À chacun de vous de qualifier de secte tel ou tel mouvement que vous connaissez, cela n’engage que vous, mais n’utilisez pas cette qualification en public, cela pourrait vous conduire devant un tribunal !
Jean-Paul Rœlly
Interview
RENCONTRE AVEC LE COLONEL[1] GUINARD
NDLR : Toutes les personnes que nous avons rencontrées nous ont mis en garde. Certains mouvements sont très procéduriers. Le risque d’un procès est réel. Ainsi l’association CCMM et le journal Le Courrier Picard se sont retrouvés devant le tribunal pour avoir parlé de pédophilie dans un mouvement favorable à « l’initiation sexuelle des enfants de bonne heure, sans distinction adultes et enfants » ! Le procès a été gagné en première instance et en appel mais cela a coûté des milliers d’euros ! Vous comprendrez qu’aucun nom de mouvement sectaire ne sera donné dans ce numéro !
LP Pourriez-vous vous présenter à nos lecteurs ?
CG : Officier d’active à la retraite avec le grade de colonel, je participe à la lutte contre les dérives sectaires depuis vingt-cinq ans. D’abord au sein de l’« Union nationale des associations de défense des familles et de l'individu victimes de sectes » (UNADFI) et maintenant depuis huit ans au CCMM.
LP Pourriez-vous nous en dire plus sur le CCMM ?
CG : C’est l’écrivain Roger Ikor, prix Goncourt 1955 pour « Les eaux mêlées », qui crée l’association. En 1979 son fils se suicide après avoir rejoint le « zen macrobiotique ». C’est un mouvement qui défend une conception énergétique des aliments selon deux polarités le Yin et le Yang. Par exemple, les légumes dilatent tandis que la viande rétrécit, il faut trouver un équilibre ! La doctrine du mouvement prône un régime végétalien et une alimentation limitée. Le fils de Roger Ikor meurt après huit mois d’agonie. Le père écrit une lettre « Je porte plainte » qu’il envoie à Valéry Giscard d’Estaing, alors Président de la République. Roger Ikor fonde en 1981 l’association et meurt en 1986. Nous comptons aujourd’hui environ six cents membres. Nous possédons des locaux dans le XXe arrondissement de Paris. Nous vivons des cotisations de nos membres (35 euros) et des subventions des services de l’État. Malheureusement, ces dernières sont en en diminution.

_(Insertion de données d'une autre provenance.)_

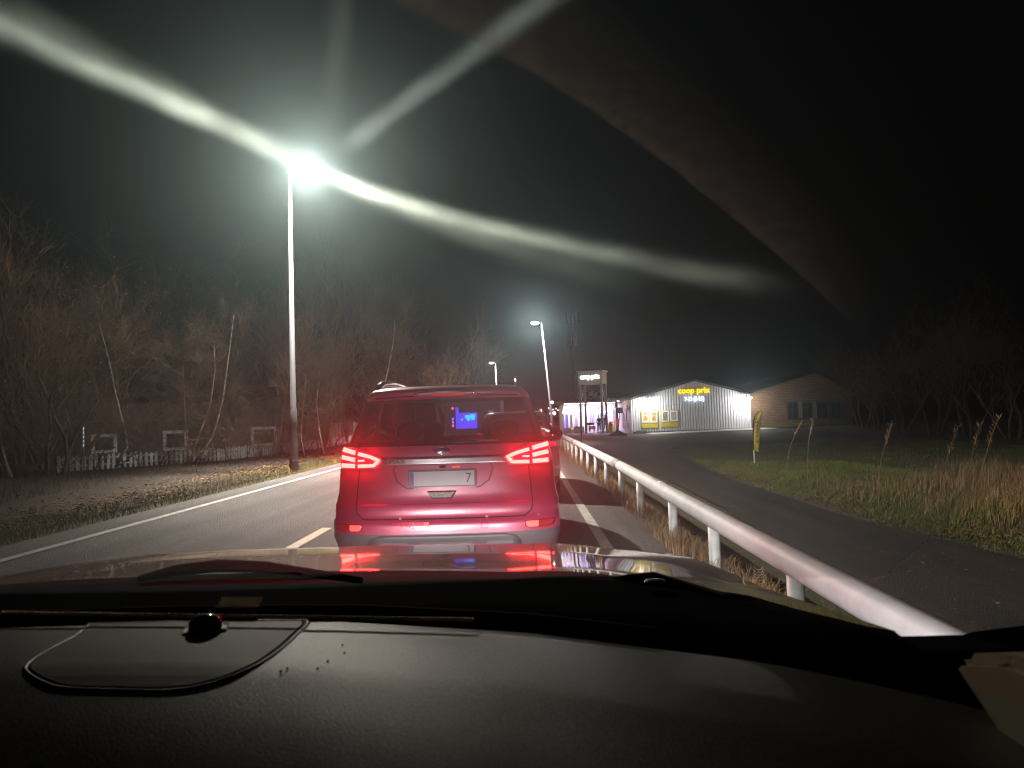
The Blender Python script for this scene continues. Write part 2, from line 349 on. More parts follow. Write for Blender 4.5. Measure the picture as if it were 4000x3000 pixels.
# ---- tall weeds: single stalks one can tell apart
def weed(px, py, Y, h, tilt, label, n=7):
    p = atY(px, py, Y); z0 = float(gz(p.x, p.y))-.02
    t = thing('weed_stalk', label, 'weed', (p.x, p.y, z0), 'dry weed stalks in the lawn')
    mb = MB(); pts = [Vector((tilt*h*s*s, .05*math.sin(s*3), h*s)) for s in (0, .3, .6, .85, 1)]
    mb.tube([Vector((p.x, p.y, z0))+q for q in pts], [.007, .006, .005, .004, .003], 5)
    part('stem', mb, dry_m, t)
    hb = MB()
    for k in range(n*3):
        s = .75+.25*random.random(); a = random.random()*6.28; b = Vector((p.x, p.y, z0))+Vector((tilt*h*s*s, 0, h*s))
        hb.tube([b, b+Vector((math.cos(a)*.05, math.sin(a)*.05, .05+.04*random.random()))], [.0025, .0045], 3)
    part('seed_head', hb, dry_m, t)
for a in [(1700, 1040, 18.5, 1.5, .3, 'thin dry weed stalk leaning right, nearest the yellow flag'), (1745, 1030, 17.0, 1.6, .12, 'tall upright weed stalk with a narrow seed head'),
          (1895, 1030, 12.5, 1.5, .2, 'weed stalk with a feathery top in the middle of the dry grass'), (2025, 1070, 9.6, 1.5, .22, 'thick dry weed stem with a branched flat top'),
          (2090, 1060, 10.2, 1.5, .15, 'tall reed stalk beside the branched weed'), (2115, 1060, 10.6, 1.6, .22, 'tallest straw reed in the dry grass')]: weed(*a)
# frosted little weed by the rail
p = atX(1640, 1250, 2.2)
t = thing('weed_stalk', 'small pale weed with paired upcurved pods below the guard rail', 'weed', (p.x, p.y, float(gz(p.x, p.y))))
mb = MB(); z0 = float(gz(p.x, p.y)); mb.tube([(p.x, p.y, z0), (p.x, p.y, p.z+.09)], .003, 5)
part('stem', mb, M('pale weed', (.6, .58, .5), .7), t); mb = MB()
for k in range(6):
    zz = p.z-.05+.026*k; w = .075-.006*k
    for s in (-1, 1): mb.tube([(p.x, p.y, zz), (p.x+s*w*.6, p.y, zz+.012), (p.x+s*w, p.y+.01, zz+.035)], [.002, .004, .002], 4)
part('pods', mb, M('pale weed'), t)

# ------------------------------------------------------------------ street lamps
led_m = EM('led panel', (1, .90, .76), 2600.0); led_far_m = EM('led panel far', (1, .95, .88), 3000.0)
def street_lamp(x, y, h, side, lean, label, head=.60, lens=led_m, energy=12500, cone=126, tilt=.52):
    z0 = float(gz(x, y)); t = thing('street_lamp', label, 'street lamp', (x, y, z0), 'street lamps along the road')
    top = Vector((x+lean, y, z0+h))
    mb = MB().tube([(x, y, z0-.1), (x+lean*.12, y, z0+1.5), (x+lean*.13, y, z0+1.55), top], [.095, .088, .07, .04], 16)
    part('pole', mb, pole_m, t, smooth=True)
    part('base_collar', MB().tube([(x, y, z0), (x, y, z0+.25)], .115, 16), pole_m, t)
    part('arm', MB().tube([top-Vector((0, 0, .03)), top+Vector((side*.06, 0, .05)), top+Vector((side*.16, 0, .07))], [.035, .035, .03], 10), pole_m, t, smooth=True)
    hc = top+Vector((side*(.10+head/2), 0, .07))
    hd = part('lamp_head', MB().box(hc, (head, .3, .09), ry=-side*R(5)), M('lamp housing', (.3, .31, .33), .4, metal=.5), t, bevel=.02)
    part('lens', MB().ellip(hc-Vector((-side*.05, 0, .05)), (head*.36, .13, .075), 16, 8), lens, hd)
    L = bpy.data.lights.new('lamp_light', 'SPOT'); L.energy = energy; L.spot_size = R(cone); L.spot_blend = .5; L.color = (1, .93, .82); L.shadow_soft_size = .12
    lo = bpy.data.objects.new('lamp_light', L); COL.objects.link(lo); lo.parent = hd; lo.location = hc-Vector((0, 0, .14))-parent_loc(hd); lo.rotation_euler = Vector((side*tilt, 0, -1)).to_track_quat('-Z', 'Y').to_euler()
    return t
street_lamp(-5.69, 17.4, 7.42, 1, 0.0, 'tall street lamp with glaring light, on the left verge beside the road')
pA = atY(1180, 890, 48); street_lamp(1.9, 48, 8.0, -1, -.55, 'street lamp behind the guard rail, arm reaching left, seen right of the red car', lens=led_far_m)
street_lamp(-3.1, 84, 7.8, -1, -.15, 'most distant street lamp, rising behind the roof of the red car', lens=led_far_m)
street_lamp(-5.8, -24, 7.6, 1, 0, 'street lamp on the left verge back along the road', energy=9000, cone=150, tilt=.5)

# ------------------------------------------------------------------ guard rail
def rail_z(y): return float(np.interp(y, [-10, 3, 6.5, 13.5, 25, 60], [.39, .395, .41, .468, .49, .52]))
t = thing('guard_rail', 'white tubular steel guard rail running along the right side of the road', 'guard rail', (1.69, 6.5, -.09))
ry = [-12, -6, 0, 2, 4, 6, 8, 10, 13, 16, 20, 25, 30, 36, 42, 50, 58]
def rail_x(y): return 1.69 if y < 25 else 1.69-.0006*(y-25)**2
part('rail', MB().tube([(rail_x(y), y, rail_z(y)) for y in ry], .088, 28), rail_m, t, smooth=True)
for y in (13.2, 24.5, 36.5): part('sleeve', MB().tube([(rail_x(y), y-.32, rail_z(y-.3)), (rail_x(y), y+.32, rail_z(y+.3))], .0925, 28), rail_dark_m, t, smooth=True)
p0 = part('post', MB().tube([(0, 0, -.45), (0, 0, .36)], .052, 16), post_m, None, smooth=True)
p0.parent = t
py_ = [4.6, 6.55, 8.35, 10.7, 12.75, 15.0, 17.2] + [17.2+2.15*k for k in range(1, 18)] + [2.6, .6, -1.4, -3.4, -5.4]
for i, y in enumerate(py_):
    o = p0 if i == 0 else copy_part(p0, (0, 0, 0))
    o.location = (rail_x(y)-1.69, y-6.5, rail_z(y)-.40+.09+.01); o.rotation_euler = (0, 0, random.random()*3)
    o.scale = (1+.04*random.random(),)*2+(1,)
b0 = part('bolt', MB().ellip((0, 0, 0), (.016, .016, .01), 10, 5), M('galvanised bolt', (.7, .7, .7), .3, metal=.8), None, smooth=True); b0.parent = t
first = True
for y in (9.0, 9.14, 9.28, 9.42, 7.9, 5.5):
    for a in ((60, 100) if y > 8.5 else (80,)):
        o = b0 if first else copy_part(b0, (0, 0, 0)); first = False
        o.location = (.088*math.cos(R(a)), y-6.5, rail_z(y)+.088*math.sin(R(a))+.09); o.rotation_euler = (0, R(90-a), 0)

# ------------------------------------------------------------------ cars
def se_ring(w, r, f, dr, nr, df, nf, cx, y0, bow=.045, nq=16, ns=10):
    """closed plan outline at one height: rear superellipse corner, straight flank, front corner. starts rear centre, goes +x"""
    half = []
    for i in range(nq+1):
        a = (math.pi/2)*i/nq; X = math.sin(a)**(2/nr); Yf = 1-math.cos(a)**(2/nr) if i < nq else 1
        half.append((w*X, r+bow*X*X*(1 if i < nq else 1)+dr*Yf))
    y1 = half[-1][1]; y2 = f-df
    for i in range(1, ns): half.append((w, y1+(y2-y1)*i/ns))
    for i in range(nq+1):
        a = (math.pi/2)*(1-i/nq); X = max(0, math.sin(a))**(2/nf); Yf = math.cos(a)**(2/nf) if i > 0 else 0
        half.append((w*X, y2+df*Yf))
    ring = half + [(-x, y) for x, y in reversed(half[1:-1])]
    return [(cx+x, y0+y) for x, y in ring]
class Body:
    def __init__(s, prof, cx, y0, gzb, dr=.34, nr=3.4, df=.75, nf=2.6):
        s.prof, s.cx, s.y0, s.g, s.dr, s.nr, s.df, s.nf = prof, cx, y0, gzb, dr, nr, df, nf
    def at(s, z):
        P = s.prof; zs = [p[0] for p in P]
        return [float(np.interp(z, zs, [p[i] for p in P])) for i in (1, 2, 3)]
    def rear(s, x, z, off=0.0):
        """point on the rear skin at lateral offset x (car frame) and height z, pushed out by off"""
        w, r, f = s.at(z); q = min(.9995, abs(x)/w)
        y = r+.045*q*q+s.dr*(1-(1-q**s.nr)**(1/s.nr))
        # outward direction is mostly backwards, turning sideways round the corner
        e = .004; q2 = min(.9999, q+e); y2 = r+.045*q2*q2+s.dr*(1-(1-q2**s.nr)**(1/s.nr))
        n = Vector((math.copysign((y2-y), x), -e*w, 0)).normalized()
        return Vector((s.cx+x+n.x*off, s.y0+y+n.y*off, s.g+z))
    def rings(s, zs):
        out = []
        for z in zs:
            w, r, f = s.at(z)
            out.append([(x, y, s.g+z) for x, y in se_ring(w, r, f, s.dr, s.nr, s.df, s.nf, s.cx, s.y0)])
        return out
NQ, NS = 16, 10
def build_shell(b, t, zs, rear_glass, side_glass, front_glass, paint, glass, lower_z=None, lower_m=None, rear_q=15):
    rg = b.rings(zs); m = len(rg[0]); H = NQ+NS+NQ+1-1
    body = MB(); body.v = [p for r in rg for p in r]
    low = MB(); low.v = list(body.v); G = {'rear_window': MB(), 'side_window': MB(), 'side_window.001': MB(), 'windscreen': MB()}
    for g in G.values(): g.v = list(body.v)
    for i in range(len(zs)-1):
        zm = (zs[i]+zs[i+1])/2
        for j in range(m):
            q = (i*m+j, i*m+(j+1) % m, (i+1)*m+(j+1) % m, (i+1)*m+j)
            jj = min(j, m-1-j)     # distance along half ring
            tgt = body
            if rear_glass[0] < zm < rear_glass[1] and jj < rear_q: tgt = G['rear_window']
            elif side_glass[0] < zm < side_glass[1] and NQ+1 <= jj < NQ+NS-1 and jj != NQ+4: tgt = G['side_window'] if j < m/2 else G['side_window.001']
            elif front_glass[0] < zm < front_glass[1] and jj > NQ+NS+4: tgt = G['windscreen']
            elif lower_z and zm < lower_z: tgt = low
            tgt.f.append(q)
    body.f.append(tuple(range((len(zs)-1)*m, len(zs)*m)))
    def clean(mb):
        used = sorted({i for f in mb.f for i in f}); mp = {o: n for n, o in enumerate(used)}
        r = MB(); r.v = [mb.v[i] for i in used]; r.f = [tuple(mp[i] for i in f) for f in mb.f]; return r
    bo = part('body', clean(body), paint, t, smooth=True)
    if lower_m: part('lower_bumper', clean(low), lower_m, t, smooth=True)
    for n, g in G.items():
        if g.f: part(n.split('.')[0], clean(g), clear_gl if n == 'windscreen' else glass, t, smooth=True)
    return bo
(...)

LP Quelles sont les missions du CCMM ?
CG : Nous nous adressons aux victimes d’emprise mentale et à leurs proches. L’aide aux victimes et à leurs proches est importante à nos yeux. Nous recevons beaucoup d’appels de l’entourage à qui recommandons de ne pas informer l’adepte de sa démarche et de constituer un dossier. Par exemple en ce moment je suis une femme qui a porté plainte contre son mari pour le viol de ses propres filles ! Il a été condamné à six ans fermes mais n’en a fait que deux ! Sorti de prison après un an de mise à l’épreuve il reprend contact avec ses filles. L’une est mariée et donc protégée, il n’en va pas de même pour la seconde. La mère est effondrée.
Nous donnons des informations sur le phénomène sectaire et nous faisons de la prévention. Le premier problème est de définir une secte ! L’article 20 de la loi du 12 juin 2001, dite loi About-Picard, parle d’abus momentané de faiblesse, ce qui est difficile à définir. On nous répond souvent « personne ne les a forcés à venir chez nous ! ». Il existe des grandes, petites et moyennes sectes. Les plus dangereuses sont les plus grandes, les plus riches.
Qui sont les victimes des sectes ? Des chômeurs, des couples désunis, des jeunes sans parents… L’entrée dans une secte se fait par étapes. Il y a d’abord des techniques d’accroches, une conférence ou une thématique à la mode (extraterrestres, écologie, bien-être…). La seconde phase est la séduction. On vous accueille, tout le monde est gentil. Vous êtes reconnu comme une personne de qualité. Puis c’est l’endoctrinement. Vous employez de nouveaux mots, le monde extérieur est noir. Vous devenez un être nouveau.
LP Comment sort-on d’une secte ?
En général, certains adeptes sortent tout seul ! Il y a eu un déclic, une phrase de trop. Un adepte préparait un congrès jour et nuit pour le gourou… aucun remerciement, pas même un bonjour ! Certains perdent leur situation, sont licenciés… ça fait réfléchir ! Parfois c’est la famille qui se mobilise. Certaines sectes peuvent disparaitre par manque d’adeptes ou manque d’argent. Les adeptes sont marqués définitivement et veulent souvent oublier. Ils se sont trompés et ont été trompés. Ils sont méfiants.
LP : Je vous remercie de nous avoir accordé cet entretien.